From the listing below, copy only the lines running from the line that contains "Keep writing the" to the line that contains "o = t.build('bent_stalk', M_st);", both included.

::: INPUT ROWS

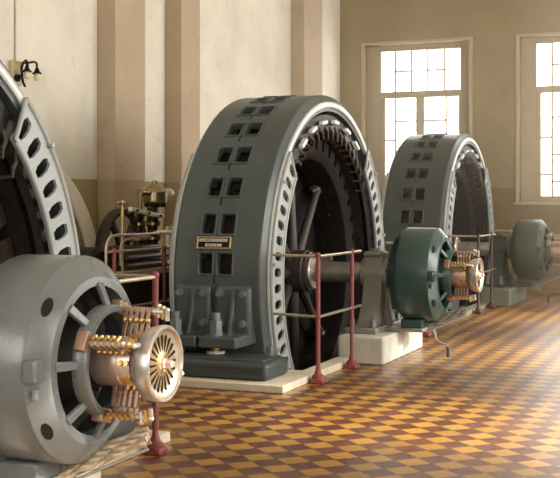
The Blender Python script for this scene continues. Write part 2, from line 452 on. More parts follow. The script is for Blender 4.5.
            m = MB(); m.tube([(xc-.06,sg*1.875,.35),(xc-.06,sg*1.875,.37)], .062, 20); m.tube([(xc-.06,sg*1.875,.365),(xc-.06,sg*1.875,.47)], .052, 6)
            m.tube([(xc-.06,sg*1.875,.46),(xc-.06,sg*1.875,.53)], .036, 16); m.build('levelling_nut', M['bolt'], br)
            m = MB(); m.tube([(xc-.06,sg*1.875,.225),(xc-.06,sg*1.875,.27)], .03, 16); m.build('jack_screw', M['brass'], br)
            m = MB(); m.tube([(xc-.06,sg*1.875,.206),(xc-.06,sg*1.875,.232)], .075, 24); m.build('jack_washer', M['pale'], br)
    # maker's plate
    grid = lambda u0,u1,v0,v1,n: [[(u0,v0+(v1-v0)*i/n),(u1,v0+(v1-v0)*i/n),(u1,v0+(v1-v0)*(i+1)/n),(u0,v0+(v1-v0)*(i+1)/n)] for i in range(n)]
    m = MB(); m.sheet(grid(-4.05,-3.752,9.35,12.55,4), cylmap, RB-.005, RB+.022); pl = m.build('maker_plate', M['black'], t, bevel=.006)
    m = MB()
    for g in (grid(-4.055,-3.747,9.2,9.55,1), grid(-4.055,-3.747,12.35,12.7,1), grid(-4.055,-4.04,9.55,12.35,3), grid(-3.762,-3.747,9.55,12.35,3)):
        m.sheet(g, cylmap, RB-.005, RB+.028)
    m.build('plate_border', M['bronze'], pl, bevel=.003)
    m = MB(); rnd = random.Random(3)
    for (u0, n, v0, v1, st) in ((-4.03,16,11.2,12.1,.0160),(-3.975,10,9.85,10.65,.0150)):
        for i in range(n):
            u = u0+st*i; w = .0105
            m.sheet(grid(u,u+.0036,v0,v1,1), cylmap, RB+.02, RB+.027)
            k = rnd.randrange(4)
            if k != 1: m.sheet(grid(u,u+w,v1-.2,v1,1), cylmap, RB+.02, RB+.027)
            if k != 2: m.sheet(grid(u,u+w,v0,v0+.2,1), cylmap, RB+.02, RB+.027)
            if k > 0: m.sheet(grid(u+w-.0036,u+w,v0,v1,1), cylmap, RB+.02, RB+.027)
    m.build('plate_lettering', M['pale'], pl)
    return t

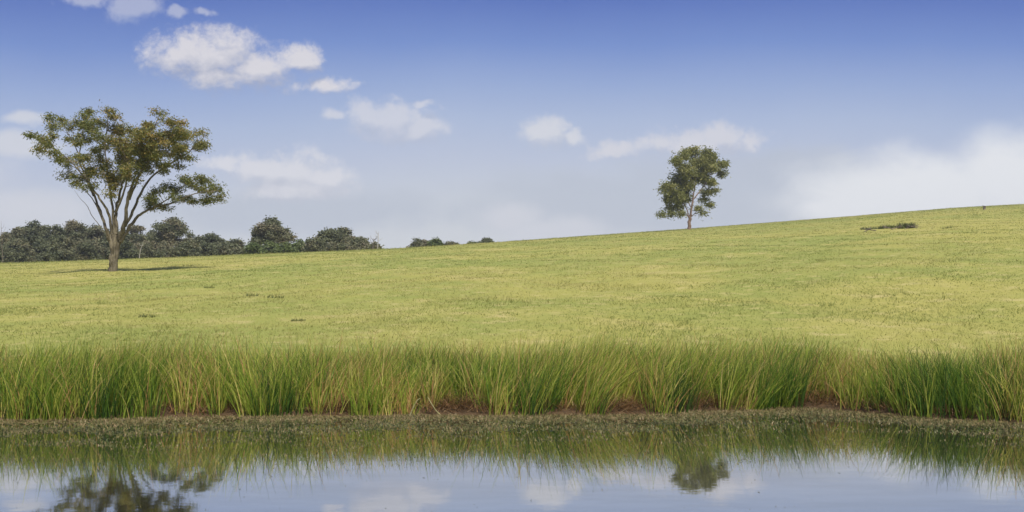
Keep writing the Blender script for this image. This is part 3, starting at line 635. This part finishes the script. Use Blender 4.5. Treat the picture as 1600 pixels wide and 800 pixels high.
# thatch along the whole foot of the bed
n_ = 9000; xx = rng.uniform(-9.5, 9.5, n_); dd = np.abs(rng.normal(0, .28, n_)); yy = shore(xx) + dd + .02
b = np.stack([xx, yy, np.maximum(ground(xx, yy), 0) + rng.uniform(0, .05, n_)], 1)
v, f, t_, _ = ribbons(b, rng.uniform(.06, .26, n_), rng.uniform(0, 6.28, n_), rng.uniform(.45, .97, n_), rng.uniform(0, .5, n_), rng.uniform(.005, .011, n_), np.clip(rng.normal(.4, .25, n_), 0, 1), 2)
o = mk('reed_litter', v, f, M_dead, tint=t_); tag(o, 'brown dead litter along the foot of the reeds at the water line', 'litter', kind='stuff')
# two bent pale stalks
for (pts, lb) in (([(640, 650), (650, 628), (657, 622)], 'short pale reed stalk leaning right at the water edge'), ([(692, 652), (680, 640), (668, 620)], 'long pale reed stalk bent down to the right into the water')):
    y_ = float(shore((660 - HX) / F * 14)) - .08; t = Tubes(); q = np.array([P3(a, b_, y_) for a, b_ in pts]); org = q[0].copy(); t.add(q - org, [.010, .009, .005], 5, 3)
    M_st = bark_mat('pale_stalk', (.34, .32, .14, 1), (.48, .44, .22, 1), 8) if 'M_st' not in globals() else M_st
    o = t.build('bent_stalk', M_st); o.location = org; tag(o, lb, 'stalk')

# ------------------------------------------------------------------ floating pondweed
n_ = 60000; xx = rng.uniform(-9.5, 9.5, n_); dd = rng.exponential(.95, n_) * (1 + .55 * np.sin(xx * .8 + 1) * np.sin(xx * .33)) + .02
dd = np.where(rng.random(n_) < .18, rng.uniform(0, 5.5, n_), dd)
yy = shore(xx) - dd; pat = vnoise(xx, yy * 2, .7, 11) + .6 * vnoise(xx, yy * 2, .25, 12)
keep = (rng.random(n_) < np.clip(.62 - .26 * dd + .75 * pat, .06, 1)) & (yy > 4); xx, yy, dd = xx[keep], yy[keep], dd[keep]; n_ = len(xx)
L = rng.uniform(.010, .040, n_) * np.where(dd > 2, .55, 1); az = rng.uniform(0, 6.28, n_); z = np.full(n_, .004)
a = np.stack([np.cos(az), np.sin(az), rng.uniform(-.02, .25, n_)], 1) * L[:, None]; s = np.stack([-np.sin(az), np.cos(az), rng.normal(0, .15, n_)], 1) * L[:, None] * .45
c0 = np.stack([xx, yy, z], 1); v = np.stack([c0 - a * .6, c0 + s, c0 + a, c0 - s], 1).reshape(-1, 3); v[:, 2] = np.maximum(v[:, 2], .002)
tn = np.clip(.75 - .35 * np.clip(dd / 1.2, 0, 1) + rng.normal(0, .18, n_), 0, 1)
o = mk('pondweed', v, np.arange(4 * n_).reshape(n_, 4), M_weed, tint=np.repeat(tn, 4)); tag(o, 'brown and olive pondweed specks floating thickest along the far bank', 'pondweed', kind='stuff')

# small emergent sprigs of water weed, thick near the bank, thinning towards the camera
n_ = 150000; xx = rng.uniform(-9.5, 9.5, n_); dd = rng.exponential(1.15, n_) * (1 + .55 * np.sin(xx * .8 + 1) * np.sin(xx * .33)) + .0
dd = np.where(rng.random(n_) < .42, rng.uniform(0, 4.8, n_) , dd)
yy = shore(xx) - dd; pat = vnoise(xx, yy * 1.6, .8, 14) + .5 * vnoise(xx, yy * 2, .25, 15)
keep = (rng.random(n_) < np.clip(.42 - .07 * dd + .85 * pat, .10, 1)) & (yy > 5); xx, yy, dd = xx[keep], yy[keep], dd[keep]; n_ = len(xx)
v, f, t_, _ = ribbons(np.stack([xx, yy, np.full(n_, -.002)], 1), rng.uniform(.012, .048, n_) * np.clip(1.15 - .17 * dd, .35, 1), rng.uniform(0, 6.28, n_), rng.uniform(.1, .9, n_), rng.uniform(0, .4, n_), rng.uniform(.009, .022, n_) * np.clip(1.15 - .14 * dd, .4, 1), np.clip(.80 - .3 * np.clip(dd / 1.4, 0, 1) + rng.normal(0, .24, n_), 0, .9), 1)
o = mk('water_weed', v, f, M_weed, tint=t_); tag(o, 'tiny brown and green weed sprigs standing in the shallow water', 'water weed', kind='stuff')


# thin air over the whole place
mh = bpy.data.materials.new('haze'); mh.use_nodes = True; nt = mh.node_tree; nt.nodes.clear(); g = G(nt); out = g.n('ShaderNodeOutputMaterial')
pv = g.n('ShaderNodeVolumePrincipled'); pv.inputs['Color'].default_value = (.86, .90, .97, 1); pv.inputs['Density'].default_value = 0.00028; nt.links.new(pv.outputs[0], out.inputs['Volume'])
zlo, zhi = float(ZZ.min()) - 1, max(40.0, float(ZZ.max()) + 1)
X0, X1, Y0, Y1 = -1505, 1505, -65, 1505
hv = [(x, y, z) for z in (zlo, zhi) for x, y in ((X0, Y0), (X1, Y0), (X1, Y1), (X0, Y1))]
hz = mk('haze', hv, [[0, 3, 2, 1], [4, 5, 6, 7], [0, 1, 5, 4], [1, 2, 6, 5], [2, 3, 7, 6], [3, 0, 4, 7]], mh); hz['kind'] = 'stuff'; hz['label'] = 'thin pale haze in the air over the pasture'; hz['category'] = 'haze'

::::::

— SOLUTION TO THE PROBLEM —
Keep writing the Blender script for this image. This is part 3, starting at line 635. This part finishes the script. Use Blender 4.5. Treat the picture as 1600 pixels wide and 800 pixels high.
# thatch along the whole foot of the bed
n_ = 9000; xx = rng.uniform(-9.5, 9.5, n_); dd = np.abs(rng.normal(0, .28, n_)); yy = shore(xx) + dd + .02
b = np.stack([xx, yy, np.maximum(ground(xx, yy), 0) + rng.uniform(0, .05, n_)], 1)
v, f, t_, _ = ribbons(b, rng.uniform(.06, .26, n_), rng.uniform(0, 6.28, n_), rng.uniform(.45, .97, n_), rng.uniform(0, .5, n_), rng.uniform(.005, .011, n_), np.clip(rng.normal(.4, .25, n_), 0, 1), 2)
o = mk('reed_litter', v, f, M_dead, tint=t_); tag(o, 'brown dead litter along the foot of the reeds at the water line', 'litter', kind='stuff')
# two bent pale stalks
for (pts, lb) in (([(640, 650), (650, 628), (657, 622)], 'short pale reed stalk leaning right at the water edge'), ([(692, 652), (680, 640), (668, 620)], 'long pale reed stalk bent down to the right into the water')):
    y_ = float(shore((660 - HX) / F * 14)) - .08; t = Tubes(); q = np.array([P3(a, b_, y_) for a, b_ in pts]); org = q[0].copy(); t.add(q - org, [.010, .009, .005], 5, 3)
    M_st = bark_mat('pale_stalk', (.34, .32, .14, 1), (.48, .44, .22, 1), 8) if 'M_st' not in globals() else M_st
    o = t.build('bent_stalk', M_st); o.location = org; tag(o, lb, 'stalk')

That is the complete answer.